15 Temmuz 2008 Salı

ESKİDEN TANIDIĞIMI SANDIĞIM KENDİNİ MİLLET İÇİNDE MEVKİSİNİ YÜKSEK GÖREN TAKVA SAHİBLERİNE SLM OLSUN


Namazın Bozuldu



"Dört Hintli mescide gidip namaza durmuş. O sırada müezzin içeri girince Hintlilerden biri namazda olduğunu unutarak;

- Ezan okundu mu, diye sormuş. Diğeri onu dürtmüş:

- Konuştun, namazın bozuldu. Üçüncüsü ise o uyaran arkadaşına;

- Zavallı, ona bakacağına sen kendi namazınla meşgul olsana, diye çıkışmış.

Sonuncu Hintli sevinerek yüksek sesle;

- Elhamdulillah, ben şu akılsızlara uyup namazımı bozmadım, demiş. Böylece dördünün de namazı heba olmuş. (2/110)"

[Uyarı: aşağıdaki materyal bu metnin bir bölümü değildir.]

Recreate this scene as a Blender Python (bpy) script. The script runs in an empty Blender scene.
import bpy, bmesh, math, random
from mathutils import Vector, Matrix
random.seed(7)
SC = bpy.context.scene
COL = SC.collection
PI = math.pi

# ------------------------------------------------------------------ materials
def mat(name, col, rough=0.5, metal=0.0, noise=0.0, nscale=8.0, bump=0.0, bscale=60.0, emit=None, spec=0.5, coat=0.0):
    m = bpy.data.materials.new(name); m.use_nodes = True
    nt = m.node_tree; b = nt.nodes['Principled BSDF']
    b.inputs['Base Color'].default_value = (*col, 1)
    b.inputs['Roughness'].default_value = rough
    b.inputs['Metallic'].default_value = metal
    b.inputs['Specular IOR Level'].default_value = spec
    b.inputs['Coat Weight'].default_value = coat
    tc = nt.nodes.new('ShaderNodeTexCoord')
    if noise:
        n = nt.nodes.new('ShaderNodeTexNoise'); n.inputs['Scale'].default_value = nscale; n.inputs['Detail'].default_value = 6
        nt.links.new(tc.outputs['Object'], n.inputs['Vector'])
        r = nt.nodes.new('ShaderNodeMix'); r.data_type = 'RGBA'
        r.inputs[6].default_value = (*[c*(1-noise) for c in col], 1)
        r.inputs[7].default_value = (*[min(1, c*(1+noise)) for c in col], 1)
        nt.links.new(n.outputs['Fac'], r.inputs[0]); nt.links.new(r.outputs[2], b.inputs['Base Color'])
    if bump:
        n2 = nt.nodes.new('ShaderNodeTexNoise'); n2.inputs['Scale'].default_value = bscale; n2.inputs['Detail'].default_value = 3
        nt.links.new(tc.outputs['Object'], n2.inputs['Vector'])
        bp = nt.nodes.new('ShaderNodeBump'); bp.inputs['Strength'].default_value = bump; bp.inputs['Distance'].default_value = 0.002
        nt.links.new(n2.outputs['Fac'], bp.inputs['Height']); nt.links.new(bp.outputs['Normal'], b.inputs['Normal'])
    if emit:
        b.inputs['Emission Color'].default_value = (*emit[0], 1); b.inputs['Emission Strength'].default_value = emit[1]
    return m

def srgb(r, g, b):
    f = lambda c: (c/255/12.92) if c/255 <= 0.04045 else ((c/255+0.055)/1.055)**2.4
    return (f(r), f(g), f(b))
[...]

Şimdi de hikâyeden çıkan ilginç sonuca bakalım: Başkasının namazdaki ayıbını görmek bizim de namazımızı bozmakta. Zararı görmek bize de zarar vermekte. Oysa o kusuru görmesek bize hiçbir zararı olmayacak. Aslında bu hikâyenin mesajını namazla sınırlamak mesaja haksızlık olur. Zira namaz, namaz dışında nasıl davranacağımızı öğreten bir ders saatine benzer. Bu bakımdan Mevlânâ'ya göre Allah'ın huzurunda olduğunu müdrik bir kul için hayatın tamamı daimi bir namaz hükmündedir. Öyleyse namazda olalım veya olmayalım dikkatimiz kendi aybımızda olacak, başkasında değil. Şu hadis-i şerif böyle davranabilenler için bir aferinname hükmünde: "Ne mutlu o kişiye ki kendi aybıyla meşgul olmak onu başkalarının ayıplarını görmekten alıkor." Hz. Mevlânâ da şu veciz beytiyle bu hadis-i şerife tercüman oluyor:

Ayb bâşed k'u nebined cüz ki ayb

Ayb key bined revân-ı pâk-ı gayb (1/2074)

Yani: Ayıp olan daima her şeyde ayıbı görmektir. Ruhu gayb aleminde dolaşan gayb eri hiç halkın kusurunu görebilir mi?